Apparently David and Jesse decided to take the newest member of the Boot Camp family and jump her in via a nutso crazy bad ass workout.

They wandered back in around 11 looking like a pack of zombies.

I could  not imagine what they had done to make 3 of the most in shape folks I know look like the walking dead.

Wanna know what they did?

100 box jumps with a weighted vest
20 box jumps without the vest
40 box jumps with a lap in between each set of 10
60 straight box jumps no run
(are you all keeping up with this math!? That's 220 box jumps and 4 laps)
Then that clearly wasn't enough for these crazy kids so they all grabbed a tire weight, slung it over their shoulders and ran to the stairs where they did 5 flights of stairs 5 times (5 X 5 = 25 flights) dumped the tire weight and did 5 more rounds of the 5 flights (another 25 flights!)


Did I mention that Jesse did a full Boot Camp class prior to this zany workout?!

My first reaction? Straight up jealousy. The little kid in me is stamping her foot and pouting
"I wanna do it too!" 

The trouble is if I'd attempted even one of these things I'd be on the floor having a heart attack.

I STILL struggle with all things cardio. I don't understand it and it frustrates me more than anything else on this planet.

Will I ever be able to run the loading dock more than half way without feeling like I'm going to drop from exhaustion? Will I ever be able to do more than 5 burpees without struggling and having to go to the easier version? Will star jumps or sit ups or jumping jacks ever not leave me drained?

I know it's not my heart beacuse I just had it checked and it's doing it's thing in the proper fashion. It can't be my muscles because I'm able to lift the weights and Kettlebells with no trouble. 

I think perhaps a visit to my doctor is in order.  Perhaps there is something going on that I'm not aware of. Perhaps there is a physical explanation to why I have absolutely no staminia for anything that gets my heart rate elevated.
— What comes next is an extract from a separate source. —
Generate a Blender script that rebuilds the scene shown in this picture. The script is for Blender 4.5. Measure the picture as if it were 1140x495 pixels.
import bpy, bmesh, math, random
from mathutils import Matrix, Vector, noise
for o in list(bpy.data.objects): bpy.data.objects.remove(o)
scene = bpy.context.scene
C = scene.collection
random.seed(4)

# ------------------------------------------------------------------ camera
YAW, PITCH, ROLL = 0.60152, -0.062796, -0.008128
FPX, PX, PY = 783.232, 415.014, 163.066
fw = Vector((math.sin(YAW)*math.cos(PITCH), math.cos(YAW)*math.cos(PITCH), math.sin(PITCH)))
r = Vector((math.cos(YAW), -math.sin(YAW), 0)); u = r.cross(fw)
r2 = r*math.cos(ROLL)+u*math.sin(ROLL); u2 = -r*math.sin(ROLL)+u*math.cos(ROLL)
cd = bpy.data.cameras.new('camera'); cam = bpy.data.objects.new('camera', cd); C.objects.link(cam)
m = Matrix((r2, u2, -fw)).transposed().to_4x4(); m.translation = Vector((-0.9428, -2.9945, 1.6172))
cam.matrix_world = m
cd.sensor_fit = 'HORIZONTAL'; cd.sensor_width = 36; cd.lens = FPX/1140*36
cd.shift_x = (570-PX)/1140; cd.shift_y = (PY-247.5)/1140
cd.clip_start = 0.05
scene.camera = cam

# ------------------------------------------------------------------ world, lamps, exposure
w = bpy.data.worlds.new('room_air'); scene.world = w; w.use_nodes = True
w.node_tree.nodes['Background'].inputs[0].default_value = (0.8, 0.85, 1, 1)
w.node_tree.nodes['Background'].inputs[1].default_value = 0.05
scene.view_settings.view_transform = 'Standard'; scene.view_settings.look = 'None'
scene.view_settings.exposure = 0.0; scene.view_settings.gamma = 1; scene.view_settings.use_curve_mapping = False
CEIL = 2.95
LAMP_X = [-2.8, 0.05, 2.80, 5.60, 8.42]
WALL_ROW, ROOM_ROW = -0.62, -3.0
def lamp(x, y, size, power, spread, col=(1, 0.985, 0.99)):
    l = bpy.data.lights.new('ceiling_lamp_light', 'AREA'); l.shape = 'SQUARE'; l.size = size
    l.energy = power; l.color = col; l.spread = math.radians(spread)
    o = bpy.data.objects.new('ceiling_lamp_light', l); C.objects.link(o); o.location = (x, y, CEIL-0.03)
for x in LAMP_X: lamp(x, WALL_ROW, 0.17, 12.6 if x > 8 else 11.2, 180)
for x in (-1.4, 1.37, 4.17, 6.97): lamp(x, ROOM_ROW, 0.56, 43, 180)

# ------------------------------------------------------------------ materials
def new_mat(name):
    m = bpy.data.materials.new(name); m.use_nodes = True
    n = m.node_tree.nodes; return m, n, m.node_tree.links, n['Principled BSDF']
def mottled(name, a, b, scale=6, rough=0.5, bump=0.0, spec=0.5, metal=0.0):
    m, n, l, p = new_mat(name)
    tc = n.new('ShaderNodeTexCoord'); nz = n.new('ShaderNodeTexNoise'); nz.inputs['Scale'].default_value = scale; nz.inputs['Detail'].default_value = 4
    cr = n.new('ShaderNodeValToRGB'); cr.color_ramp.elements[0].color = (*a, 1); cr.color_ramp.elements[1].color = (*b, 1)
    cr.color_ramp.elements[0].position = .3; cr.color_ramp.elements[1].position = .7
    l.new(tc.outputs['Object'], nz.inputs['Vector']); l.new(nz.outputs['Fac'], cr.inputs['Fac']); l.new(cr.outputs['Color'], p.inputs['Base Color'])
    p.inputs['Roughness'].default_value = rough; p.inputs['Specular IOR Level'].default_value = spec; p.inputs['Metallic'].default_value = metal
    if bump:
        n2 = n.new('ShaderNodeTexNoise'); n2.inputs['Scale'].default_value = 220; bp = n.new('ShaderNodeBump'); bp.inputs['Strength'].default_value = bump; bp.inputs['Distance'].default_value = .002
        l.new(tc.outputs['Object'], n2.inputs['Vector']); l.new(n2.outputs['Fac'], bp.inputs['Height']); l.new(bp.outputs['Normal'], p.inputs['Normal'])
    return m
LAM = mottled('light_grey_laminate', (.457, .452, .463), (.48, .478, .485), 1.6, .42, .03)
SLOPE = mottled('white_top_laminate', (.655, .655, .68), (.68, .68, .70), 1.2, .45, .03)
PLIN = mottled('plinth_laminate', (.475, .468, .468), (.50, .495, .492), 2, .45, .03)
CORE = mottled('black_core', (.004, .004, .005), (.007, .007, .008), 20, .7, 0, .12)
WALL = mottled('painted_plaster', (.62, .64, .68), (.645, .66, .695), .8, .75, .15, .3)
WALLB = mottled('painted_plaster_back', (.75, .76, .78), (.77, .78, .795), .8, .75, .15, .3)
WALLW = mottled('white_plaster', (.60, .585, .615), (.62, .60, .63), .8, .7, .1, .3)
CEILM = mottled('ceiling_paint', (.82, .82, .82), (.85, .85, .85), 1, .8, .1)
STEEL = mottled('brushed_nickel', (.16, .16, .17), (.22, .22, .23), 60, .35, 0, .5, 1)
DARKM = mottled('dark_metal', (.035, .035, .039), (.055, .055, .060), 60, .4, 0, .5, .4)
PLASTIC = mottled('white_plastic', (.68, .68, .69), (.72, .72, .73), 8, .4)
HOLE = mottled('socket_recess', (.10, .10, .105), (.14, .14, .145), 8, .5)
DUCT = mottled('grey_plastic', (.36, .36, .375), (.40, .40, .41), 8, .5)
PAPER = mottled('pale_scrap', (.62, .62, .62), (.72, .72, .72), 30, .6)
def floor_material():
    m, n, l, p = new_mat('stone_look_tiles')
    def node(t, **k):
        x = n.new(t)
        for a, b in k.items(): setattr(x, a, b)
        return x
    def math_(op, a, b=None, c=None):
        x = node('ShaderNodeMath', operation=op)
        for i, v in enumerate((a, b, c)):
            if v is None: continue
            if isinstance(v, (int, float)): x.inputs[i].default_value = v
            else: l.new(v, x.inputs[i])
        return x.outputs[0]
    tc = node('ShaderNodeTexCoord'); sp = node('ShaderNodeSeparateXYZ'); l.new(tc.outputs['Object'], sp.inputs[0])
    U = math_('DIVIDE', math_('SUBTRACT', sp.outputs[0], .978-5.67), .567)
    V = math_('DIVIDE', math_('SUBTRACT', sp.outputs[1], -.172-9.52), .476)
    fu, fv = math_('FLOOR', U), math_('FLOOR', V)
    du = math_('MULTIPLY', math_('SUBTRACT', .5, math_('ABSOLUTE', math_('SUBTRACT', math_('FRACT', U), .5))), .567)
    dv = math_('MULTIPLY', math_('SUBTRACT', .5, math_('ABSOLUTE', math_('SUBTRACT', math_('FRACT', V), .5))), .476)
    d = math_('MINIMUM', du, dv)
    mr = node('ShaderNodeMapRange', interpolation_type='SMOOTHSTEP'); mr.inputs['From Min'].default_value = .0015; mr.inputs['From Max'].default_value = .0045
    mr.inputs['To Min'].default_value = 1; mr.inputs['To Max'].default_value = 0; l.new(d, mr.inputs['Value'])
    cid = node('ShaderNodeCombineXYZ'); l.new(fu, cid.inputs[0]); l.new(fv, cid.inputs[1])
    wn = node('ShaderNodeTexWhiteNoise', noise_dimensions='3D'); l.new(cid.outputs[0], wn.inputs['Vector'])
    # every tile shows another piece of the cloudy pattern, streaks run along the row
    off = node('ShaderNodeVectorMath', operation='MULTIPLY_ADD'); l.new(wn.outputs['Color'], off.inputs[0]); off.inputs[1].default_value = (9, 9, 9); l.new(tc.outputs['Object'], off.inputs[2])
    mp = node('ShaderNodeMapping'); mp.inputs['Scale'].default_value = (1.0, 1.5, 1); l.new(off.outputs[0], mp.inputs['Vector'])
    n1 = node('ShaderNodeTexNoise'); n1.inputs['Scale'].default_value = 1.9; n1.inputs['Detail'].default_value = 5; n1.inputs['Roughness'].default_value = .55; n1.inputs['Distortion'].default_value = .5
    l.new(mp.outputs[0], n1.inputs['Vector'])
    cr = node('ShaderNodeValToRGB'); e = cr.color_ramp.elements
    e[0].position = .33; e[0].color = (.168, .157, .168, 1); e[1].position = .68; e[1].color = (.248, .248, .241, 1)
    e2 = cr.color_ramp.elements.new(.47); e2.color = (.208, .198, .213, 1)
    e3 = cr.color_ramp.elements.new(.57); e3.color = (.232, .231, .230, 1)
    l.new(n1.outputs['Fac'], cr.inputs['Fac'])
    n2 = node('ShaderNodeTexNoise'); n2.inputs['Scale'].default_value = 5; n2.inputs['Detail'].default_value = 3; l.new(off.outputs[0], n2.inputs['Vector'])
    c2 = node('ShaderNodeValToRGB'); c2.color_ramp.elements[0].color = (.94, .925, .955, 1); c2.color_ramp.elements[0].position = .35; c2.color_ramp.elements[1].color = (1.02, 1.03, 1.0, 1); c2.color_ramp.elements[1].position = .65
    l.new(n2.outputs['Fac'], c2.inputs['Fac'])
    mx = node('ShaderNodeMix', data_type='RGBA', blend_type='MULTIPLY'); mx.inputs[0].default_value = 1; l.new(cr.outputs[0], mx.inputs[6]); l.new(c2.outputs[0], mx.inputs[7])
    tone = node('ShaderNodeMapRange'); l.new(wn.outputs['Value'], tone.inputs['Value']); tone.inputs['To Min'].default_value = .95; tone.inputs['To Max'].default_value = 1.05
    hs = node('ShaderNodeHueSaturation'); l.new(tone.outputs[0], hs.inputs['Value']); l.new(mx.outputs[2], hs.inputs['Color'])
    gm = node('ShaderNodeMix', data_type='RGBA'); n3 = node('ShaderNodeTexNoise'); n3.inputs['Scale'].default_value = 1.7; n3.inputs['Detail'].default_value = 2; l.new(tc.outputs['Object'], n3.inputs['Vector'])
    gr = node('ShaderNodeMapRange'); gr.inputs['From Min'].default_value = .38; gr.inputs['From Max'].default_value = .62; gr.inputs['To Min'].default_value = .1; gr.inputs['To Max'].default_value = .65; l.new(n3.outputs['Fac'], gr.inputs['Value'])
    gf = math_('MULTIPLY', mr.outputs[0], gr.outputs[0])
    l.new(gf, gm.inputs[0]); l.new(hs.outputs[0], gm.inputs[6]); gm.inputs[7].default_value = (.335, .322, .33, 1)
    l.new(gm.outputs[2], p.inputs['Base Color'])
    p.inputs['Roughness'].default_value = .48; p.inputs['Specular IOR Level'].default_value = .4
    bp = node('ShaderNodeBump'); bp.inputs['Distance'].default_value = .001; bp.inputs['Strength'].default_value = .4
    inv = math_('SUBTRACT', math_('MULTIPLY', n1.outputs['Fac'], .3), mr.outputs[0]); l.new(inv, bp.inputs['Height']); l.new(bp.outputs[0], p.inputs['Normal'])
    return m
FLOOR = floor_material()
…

Perhaps, perhaps, perhaps...

Here is video of today. The four folks you see are the Hoboken Boot Camp coaches. My beloved Mistress Jesse is the one laying down in the back, David has the green shirt on, Linda is the newest coach (and the one I believe they were hazing with this workout today) and then Mike who has his back to the camera most of the time.


Thoughts on this video:
I think my swings will always be "squaty" simply because of how I am shaped and the length of my legs.
I love how strong my arms look when I'm doing swings.
I love that I worked hard enough yesterday to have a raw spot in the palm of my left hand.
I don't love how much it hurt today when I gripped the Kettlebell with that hand.
I'm still hoisting the Kettbell during the Clean and Press. I believe this will change with the heavier weight and I'm going to test this theory tomorrow.
My arms currently feel like Jello supported by popsicle sticks and I'm really thankful for this quick and easy practice session today. I don't think I could have done much more.